Andrzej Żuławski, troppo fuori dal coro
Forse sarebbe sufficiente un nuovo film e la partecipazione ad un festival di richiamo per dare nuovo corso alla carriera del polacco
Andrzej Żuławski. Proprio com’è accaduto per il connazionale
Jerzy Skolimowski, la cui presenza a Venezia 67 con l’ottimo
Essential Killing risvegliò un interesse cui hanno fatto seguito retrospettive, incontri, nuove edizioni in dvd dei suoi titoli. Ma Żuławski, settantadue anni domani e ancora nessun nuovo progetto in vista, è un oggetto
ancora più estraneo e imprendibile del pur affine regista di
L’australiano.
Martoriato dalla censura, incompreso da gran parte della critica, tenuto a distanza dai produttori, ha raccontato di amori folli e di possessioni, attraverso Dostoevskij (
L’amour Braque – Amore balordo) e Madame de La Fayette (
La fidélité), finendo con lo sviluppare – dal primo periodo polacco al secondo francese – un corpo d’opera tanto estremo quanto sconosciuto.
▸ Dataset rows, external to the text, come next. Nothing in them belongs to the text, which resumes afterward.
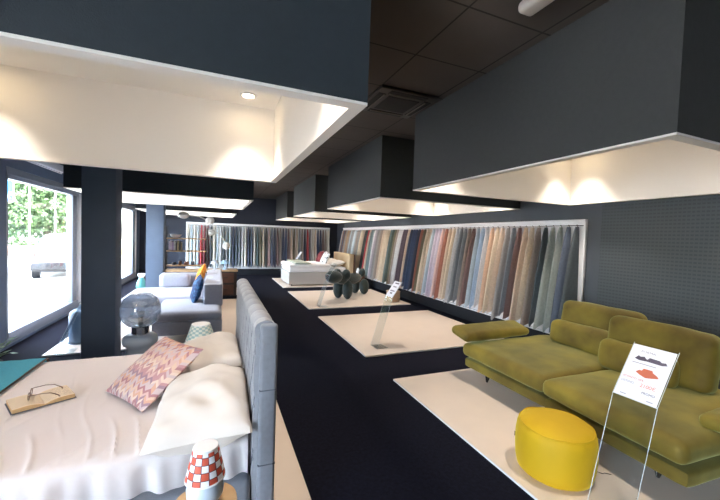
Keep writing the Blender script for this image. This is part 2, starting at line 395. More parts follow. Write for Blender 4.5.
# ------------------------------------------------------------------ ceiling canopies with downlights
CB = 2.145
M_boxl = mat('canopy_board_cool_shade', (38, 48, 56), .8, var=.05, vscale=30, bump=.1, bscale=200)  # same board as the other canopies; dim bluish window light put into its colour
def canopy(x0, y0, x1, y1, label, pts):
    t_ = thing('ceiling_canopy', label, 'ceiling canopy', ((x0+x1)/2, (y0+y1)/2, CZ), 0, 'hollow light canopies under the ceiling')
    a, b = (x1-x0)/2, (y1-y0)/2; zb = CB-CZ; th = .03
    s = BM()
    for q in ((-a, -b, a, -b+.02), (-a, b-.02, a, b), (-a, -b+.02, -a+.02, b-.02), (a-.02, -b+.02, a, b-.02)): box(s, q[0], q[1], zb+.012, q[2], q[3], -.003)
    obj('shell', s, M_boxl if x0 < 0 else M_box, t_, smooth=0)
    l_ = BM(); i0, j0 = a-.02, b-.02
    for q in ((-i0, -j0, i0, -j0+.02), (-i0, j0-.02, i0, j0), (-i0, -j0+.02, -i0+.02, j0-.02), (i0-.02, -j0+.02, i0, j0-.02)): box(l_, q[0], q[1], zb+.012, q[2], q[3], -.1)
    box(l_, -i0, -j0, -.1, i0, j0, -.08)
    obj('lining', l_, M_boxin, t_, smooth=0)
    r_ = BM(); w = .06
    for q in ((-a, -b, a, -b+w), (-a, b-w, a, b), (-a, -b+w, -a+w, b-w), (a-w, -b+w, a, b-w)): box(r_, q[0], q[1], zb, q[2], q[3], zb+.012)
    obj('rim', r_, M_boxin, t_, smooth=0)
    for px, py in pts:
        x, y = px*(a-.32), py*(b-.32)
        d = obj('downlight', lathe(BM(), [(.075, 0), (.075, -.008), (.058, -.012), (.05, -.004), (.05, 0)], 24), M_white, t_, (x, y, -.1))
        obj('bulb', lathe(BM(), [(0, -.004), (.045, -.004), (.048, -.001), (0, -.001)], 20), M_bulb, d)
        ld = bpy.data.lights.new('downlight_lamp', 'SPOT'); ld.energy = SPOT_WATTS; ld.color = (1, .88, .77); ld.spot_size = math.radians(76); ld.spot_blend = 1.0; ld.shadow_soft_size = .05
        lo = bpy.data.objects.new('downlight_lamp', ld); COL.objects.link(lo); lo.parent = t_; lo.location = (x, y, -.125)
    return t_
M_bulb = mat('lit_bulb', (255, 240, 215), .4, emit=(255, 226, 180), estr=22.)
SIX = [(-1, -1), (1, -1), (-1, 1), (1, 1)]
canopy(-1.97, 1.345, .565, 3.78, 'dark ceiling canopy over the white bed, nearest on the window side', SIX)
canopy(-1.97, 6.0, .54, 8.42, 'dark ceiling canopy over the grey sofa on the window side', SIX)
canopy(-1.97, 10.5, .5, 13.25, 'dark ceiling canopy at the far end beside the second window', SIX)
canopy(2.03, .99, 4.56, 3.43, 'dark ceiling canopy above the olive green sofa', SIX)
canopy(2.03, 4.28, 4.56, 6.73, 'dark ceiling canopy second from the camera along the fabric wall', SIX)
canopy(2.03, 7.72, 4.56, 10.1, 'dark ceiling canopy third along the fabric wall, above the puffy dog seat', SIX)
canopy(2.03, 11.1, 4.56, 13.4, 'dark ceiling canopy last along the fabric wall, above the small far bed', SIX)

# batten lamp and air conditioner on the ceiling
t_ = thing('batten_lamp', 'white tubular batten lamp on the dark ceiling, switched off', 'ceiling lamp', (1.60, .93, CZ))
obj('housing', bx(-.045, -.62, -.03, .045, .6, -.001, bev=.012), M_white, t_)
obj('diffuser', bx(-.055, -.64, -.095, .055, .62, -.03, bev=.027, seg=4), mat('opal_plastic', (214, 208, 200), .4), t_)
t_ = thing('air_conditioner', 'dark square ceiling air conditioner cassette with four slots', 'air conditioner', (1.66, 3.2, CZ))
M_acd = mat('ac_housing', (70, 64, 60), .5); M_acs = mat('ac_slot', (14, 13, 13), .7)
obj('housing', bx(-.31, -.31, -.03, .31, .31, -.001, bev=.01), M_acd, t_)
g = BM(); box(g, -.17, -.17, -.036, .17, .17, -.03, .002); obj('grille', g, M_acs, t_)
for k in range(4):
    M = Matrix.Rotation(k*PI/2, 4, 'Z')
    s = obj('slot', bx(-.2, .21, -.034, .2, .285, -.03, mtx=M), M_acs, t_)
    obj('louvre', bx(-.19, .222, -.043, .19, .23, -.034, mtx=M), mat('ac_louvre', (120, 112, 104), .5), s)

# ------------------------------------------------------------------ display platforms
def platform(x0, y0, x1, y1, label):
    o = obj('display_platform', bx((x0-x1)/2, (y0-y1)/2, 0, (x1-x0)/2, (y1-y0)/2, .02, bev=.003, seg=1), [M_plat, M_platedge], None, ((x0+x1)/2, (y0+y1)/2, 0), smooth=0)
    for p in o.data.polygons:
        if abs(p.normal.z) < .5: p.material_index = 1
    return tag(o, label, 'platform', 'cream display platforms on the black carpet')
PL = .02
platform(1.86, .75, 4.4, 3.41, 'cream display platform under the olive green sofa')
platform(1.86, 4.19, 4.4, 6.57, 'cream display platform holding only a clear price stand, behind the green sofa')
platform(1.86, 7.32, 4.4, 9.73, 'cream display platform under the dark puffy dog seat')
platform(1.86, 10.49, 4.4, 12.8, 'cream display platform under the small bed at the far end')
platform(-1.97, .85, .55, 4.1, 'cream display platform under the white bed with the tufted headboard')
platform(-1.97, 5.36, .55, 8.84, 'cream display platform under the grey corner sofa')
platform(-1.97, 9.5, .55, 12.6, 'cream display platform beside the second window at the far end')

# ------------------------------------------------------------------ fabric racks
M_rack = mat('rack_white', (244, 244, 247), .5)
def rack(name, L, label, loc, rz):
    """local x runs along the wall, local -y is out of the wall"""
    t_ = thing(name, label, 'fabric rack', loc, rz)
    obj('back_panel', bx(0, -.02, .26, L, -.002, 1.93), M_rack, t_)
    f = BM(); box(f, 0, -.06, 1.915, L, -.002, 1.955, .003); obj('top_rail', f, M_rack, t_)
    obj('end_panel', bx(0, -.05, .26, .025, -.002, 1.915, bev=.003), M_rack, t_)
    obj('end_panel', bx(L-.025, -.05, .26, L, -.002, 1.915, bev=.003), M_rack, t_)
    obj('bottom_ledge', bx(.025, -.06, .24, L-.025, -.002, .265, bev=.003), M_rack, t_)
    hr = BM(); tube(hr, [(.03, -.045, 1.868), (L-.03, -.045, 1.868)], .006, 6); obj('hanging_rod', hr, M_chrome, t_)
    return t_
rack('fabric_rack', 9.95, 'long white wall rack of hanging fabrics on the right wall', (RX, 13.2, 0), -PI/2)
rack('fabric_rack', 5.42, 'white wall rack of hanging fabrics across the back wall', (-1.05, BY, 0), 0)
def fabric_mesh(seed, hw, dep, Lr):
    bm = BM(); nu, nv = 16, 14
    def P(u, v):
        a = (u*2-1); t_ = v
        w = .018 + (hw-.018)*t_**.6; d = .05 + (dep-.015)*t_**.8
        ang = a*PI/2
        lat = w*math.copysign(abs(math.sin(ang))**1.2, a)
        out = d*max(0, math.cos(ang))**.75
        L = Lr - .17*(1-out/(dep+.035)) + .04*nz((a*2, seed, 0), 1.5); L *= 1
        fold = .006*math.sin(a*9+seed*3+t_*1.5)*t_
        return Vector((lat+fold, -out-.028-.3*fold, -L*t_))
    V = grid_surf(bm, P, nu, nv)
    r = bmesh.ops.solidify(bm, geom=bm.faces[:], thickness=.004)
    return bm
FM = []
for k in range(5):
    o_ = obj('fabric_sample', fabric_mesh(k*1.7, .05+.003*(k % 3), .24+.02*((k*2) % 5)/2, 1.50+.02*(k % 3)), M_rack)
    FM.append(o_.data); bpy.data.objects.remove(o_)
hook_bm = BM(); tube(hook_bm, [(0, -.03, -.02), (0, -.032, .015), (0, -.045, .03), (0, -.058, .02)], .004, 6)
hk = obj('hook', hook_bm, M_darkmetal); HOOK = hk.data; bpy.data.objects.remove(hk)
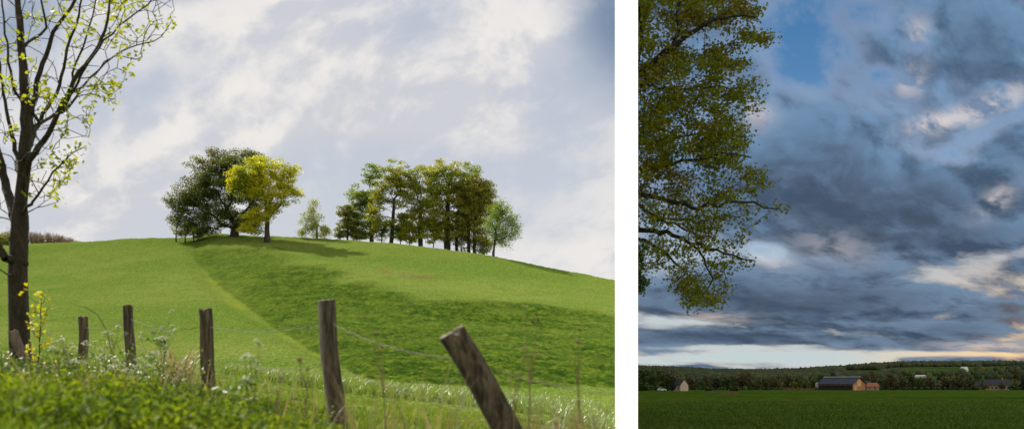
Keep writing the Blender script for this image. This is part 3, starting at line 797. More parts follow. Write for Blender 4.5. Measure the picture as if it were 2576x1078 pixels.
# ------------------------------------------------------------------ fence posts and wire
M_post = mat_noise('weathered_post', (.045, .034, .024), (.19, .155, .11), 5, .9, .9, (6, 6, .5), bd=.02, detail=8)
M_posttop = mat_noise('post_end_grain', (.16, .13, .10), (.24, .20, .16), 18, .9, .6, bd=.01)
POSTS = [((210, 925), (210, 795), 24, 25, 'shortest upright fence post, just right of the foreground tree'),
         ((330, 950), (323, 768), 20.5, 27, 'slim upright fence post, second from the foreground tree'),
         ((528, 990), (514, 777), 15.5, 36, 'grey weathered fence post with notched top, in the middle of the row'),
         ((850, 1090), (820, 755), 11.7, 47, 'tall cracked fence post tilting slightly left, below the grassy bank'),
         ((1345, 1190), (1130, 838), 8.4, 74, 'thick fence post leaning strongly left, nearest the camera')]
post_tops = []
def post(bp, tp, Y, w, label, dtop=0.0, name='fence_post'):
    s = Y/F
    t = P(tp[0], tp[1], Y+dtop); b = P(bp[0], bp[1], Y); d = t-b
    gz = ground_at(bp[0], Y)
    k = (gz-.3-b[2])/d[2]; b = b+d*k
    o = empty(name, (b[0], b[1], gz), label, 'fence post', 'old wooden fence posts')
    loc = np.array([b[0], b[1], gz]); L = np.linalg.norm(t-b); d = (t-b)/L
    u = np.cross(d, [0, 1, 0]); u /= np.linalg.norm(u); v = np.cross(d, u)
    n = 20; rows = 26; m = MB(); V = []; r0 = w*s/2
    prof = [1+.09*math.sin(a*3+w)+.07*(random.random()-.5) for a in np.linspace(0, 2*PI, n, endpoint=False)]
    split = random.randrange(n)
    for i in range(rows):
        f = i/(rows-1); c = b+d*L*f+u*.012*math.sin(f*7+w)
        for k in range(n):
            a = 2*PI*k/n; rr = r0*prof[k]*(1+.05*(random.random()-.5))*(1-.08*f)
            if k == split: rr *= .78
            top = (random.random()-.5)*.018-(.03 if k in (split, (split+1) % n) else 0) if i == rows-1 else 0
            V.append(c+rr*(math.cos(a)*u+math.sin(a)*v)+d*top-loc)
    Fc = [[i*n+k, i*n+(k+1) % n, (i+1)*n+(k+1) % n, (i+1)*n+k] for i in range(rows-1) for k in range(n)]
    m.add(V, Fc); m.build('shaft', M_post, o, True)
    m2 = MB(); rim = V[-n:]; ring2 = [p*.55+np.mean(rim, axis=0)*.45+d*.006+RNG.normal(size=3)*.004 for p in rim]
    m2.add(rim+ring2+[np.mean(rim, axis=0)], [[k, (k+1) % n, n+(k+1) % n, n+k] for k in range(n)]+[[n+k, n+(k+1) % n, 2*n] for k in range(n)])
    m2.build('end_grain', M_posttop, o)
    post_tops.append((t, d, r0)); return o
for i, (bp, tp, Y, w, lab) in enumerate(POSTS): post(bp, tp, Y, w, lab, (-.15 if i == 4 else 0))
pt_keep = list(post_tops)
M_post_ = M_post; M_post = mat_noise('bleached_post', (.13, .10, .08), (.26, .21, .17), 6, .9, .9, (6, 6, .5), bd=.02, detail=8)
post((88, 975), (34, 832), 17.2, 27, 'short broken fence post leaning against the foreground tree trunk')
M_post = M_post_
M_wire = mat_noise('rusty_wire', (.09, .06, .045), (.16, .12, .09), 20, .7, .2)
def wire(down, label, start=0, rad=.0045, endpts=None):
    pts = []
    for (t, d, r) in pt_keep[start:]: pts.append(t-d*down+np.array([.04, -r*1.02, 0]))
    if endpts: pts += endpts
    m = MB(); path = []
    for a, b in zip(pts[:-1], pts[1:]):
        L = np.linalg.norm(b-a); n = max(4, int(L/.12))
        for k in range(n):
            f = k/n; path.append(a+(b-a)*f+np.array([0, 0, -.05*L*math.sin(PI*f)/3+.006*math.sin(k*2.1)]))
    path.append(pts[-1]); m.tube(path, [rad]*len(path), 5)
    for k in range(1, len(path)-1):
        if k % 1 == 0:
            p = path[k]; e = RNG.normal(size=3); e /= np.linalg.norm(e); m.tube([p-e*.012, p+e*.012], [rad*.7, rad*.3], 4)
    o = m.build('barbed_wire', M_wire, loc=path[0]); tag(o, label, 'wire', 'barbed wires of the fence')
wire(.22, 'upper barbed wire strand running from post top to post top', 0, .0026, [P(1430, 975, 7.4), P(1545, 986, 7.0)])
wire(.62, 'lower barbed wire strand sagging between the fence posts', 0, .0022, [P(1545, 1100, 7.0)])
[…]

Tra linguaggi sciamanici e riflussi surrealisti, ha anticipato molto cinema a venire (le connessioni tra
Possession e il David Lynch più ispirato sono innegabili), rimanendo
sempre a margine, anche quando ha diretto l’ex-moglie Sophie Marceau, ancora fresca del successo di
Il tempo delle mele.
Il suo sguardo, gelido o isterico, si posa sui sentimenti, restituendoceli estremizzati, asciugati da qualsiasi sospetto di verità, in un’esagerazione che può suscitare le reazioni più disparate nello spettatore. Non c’è nulla di realistico nei film di questo cineasta-scrittore nato da una famiglia dalle grandi tradizioni letterarie, nulla che abbia a che fare con l’oggettivo; a dirlo è lui stesso: “[…] quello che temo di più sono le mezze verosimiglianze. Questo tentativo assurdo di provare a sembrare più vero della natura stessa al cinema. Penso che sia impossibile. Perché la verità non si può imitare. Già il fatto che lo schermo non abbia odori fa che non possa essere vero” (“Starfix”, n. 25, marzo 1985).
Non di rado notizie di un ritorno dietro alla macchina da presa sono rimbalzate in rete, ma dal 2000, l’anno di La fidélité, quel cinema capace di alimentare conflitti e seduzioni, proprio di un pugno di artisti per natura al di fuori del coro, aspetta uno dei suoi più sorprendenti interpreti.